Start RAW DATA
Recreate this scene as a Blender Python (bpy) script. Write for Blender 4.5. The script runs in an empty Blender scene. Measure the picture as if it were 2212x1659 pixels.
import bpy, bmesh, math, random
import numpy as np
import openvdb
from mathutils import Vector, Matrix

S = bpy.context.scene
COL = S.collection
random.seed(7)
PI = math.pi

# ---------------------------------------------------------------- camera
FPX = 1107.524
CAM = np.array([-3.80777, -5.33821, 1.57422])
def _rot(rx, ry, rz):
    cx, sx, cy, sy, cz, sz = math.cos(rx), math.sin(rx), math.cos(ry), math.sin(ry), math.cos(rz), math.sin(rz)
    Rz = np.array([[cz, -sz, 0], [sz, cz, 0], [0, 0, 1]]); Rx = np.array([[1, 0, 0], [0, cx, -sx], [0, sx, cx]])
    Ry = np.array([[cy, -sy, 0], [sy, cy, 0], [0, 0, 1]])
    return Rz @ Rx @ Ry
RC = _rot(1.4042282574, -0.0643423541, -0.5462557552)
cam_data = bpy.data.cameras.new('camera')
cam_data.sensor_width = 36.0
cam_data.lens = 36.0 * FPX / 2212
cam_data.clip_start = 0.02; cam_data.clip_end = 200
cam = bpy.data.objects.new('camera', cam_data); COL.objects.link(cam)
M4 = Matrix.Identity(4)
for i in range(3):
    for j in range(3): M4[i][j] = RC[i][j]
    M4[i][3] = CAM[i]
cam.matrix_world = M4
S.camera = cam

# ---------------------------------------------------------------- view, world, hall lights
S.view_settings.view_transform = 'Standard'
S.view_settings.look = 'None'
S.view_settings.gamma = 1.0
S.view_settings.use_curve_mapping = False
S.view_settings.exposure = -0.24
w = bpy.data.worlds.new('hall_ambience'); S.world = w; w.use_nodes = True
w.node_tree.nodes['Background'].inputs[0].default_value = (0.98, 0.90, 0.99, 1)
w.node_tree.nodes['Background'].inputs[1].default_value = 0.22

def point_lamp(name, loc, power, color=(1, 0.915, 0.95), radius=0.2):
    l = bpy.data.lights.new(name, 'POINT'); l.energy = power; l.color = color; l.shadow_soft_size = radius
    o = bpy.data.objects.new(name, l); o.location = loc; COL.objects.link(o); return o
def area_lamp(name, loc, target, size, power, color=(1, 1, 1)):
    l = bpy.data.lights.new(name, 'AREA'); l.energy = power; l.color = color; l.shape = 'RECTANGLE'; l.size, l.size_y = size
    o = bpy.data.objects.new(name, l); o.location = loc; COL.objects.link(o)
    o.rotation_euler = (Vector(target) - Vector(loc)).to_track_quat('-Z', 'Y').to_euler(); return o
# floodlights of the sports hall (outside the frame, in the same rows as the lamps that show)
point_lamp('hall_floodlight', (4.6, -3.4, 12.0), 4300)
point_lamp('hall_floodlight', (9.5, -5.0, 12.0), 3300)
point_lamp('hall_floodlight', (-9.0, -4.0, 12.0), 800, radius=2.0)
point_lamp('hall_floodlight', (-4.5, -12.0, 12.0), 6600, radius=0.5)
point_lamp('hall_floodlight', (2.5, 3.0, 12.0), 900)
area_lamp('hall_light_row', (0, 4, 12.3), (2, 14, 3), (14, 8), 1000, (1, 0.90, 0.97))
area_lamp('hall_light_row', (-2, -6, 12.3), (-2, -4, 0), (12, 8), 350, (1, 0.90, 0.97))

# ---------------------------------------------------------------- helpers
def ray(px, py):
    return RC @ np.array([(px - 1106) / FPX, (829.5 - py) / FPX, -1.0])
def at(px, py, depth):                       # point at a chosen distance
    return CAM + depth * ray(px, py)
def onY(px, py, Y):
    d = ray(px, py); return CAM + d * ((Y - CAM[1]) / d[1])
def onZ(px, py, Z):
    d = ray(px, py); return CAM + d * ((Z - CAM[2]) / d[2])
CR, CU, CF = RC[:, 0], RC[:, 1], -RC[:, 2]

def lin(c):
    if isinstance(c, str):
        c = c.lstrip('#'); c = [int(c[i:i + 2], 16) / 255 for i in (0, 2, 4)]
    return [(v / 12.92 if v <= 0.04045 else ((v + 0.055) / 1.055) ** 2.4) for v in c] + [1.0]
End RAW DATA
[TASK PROMPT]
Using the listing above, show each line holding the string "scene".

[TASK SOLUTION]
Recreate this scene as a Blender Python (bpy) script. Write for Blender 4.5. The script runs in an empty Blender scene. Measure the picture as if it were 2212x1659 pixels.
S = bpy.context.scene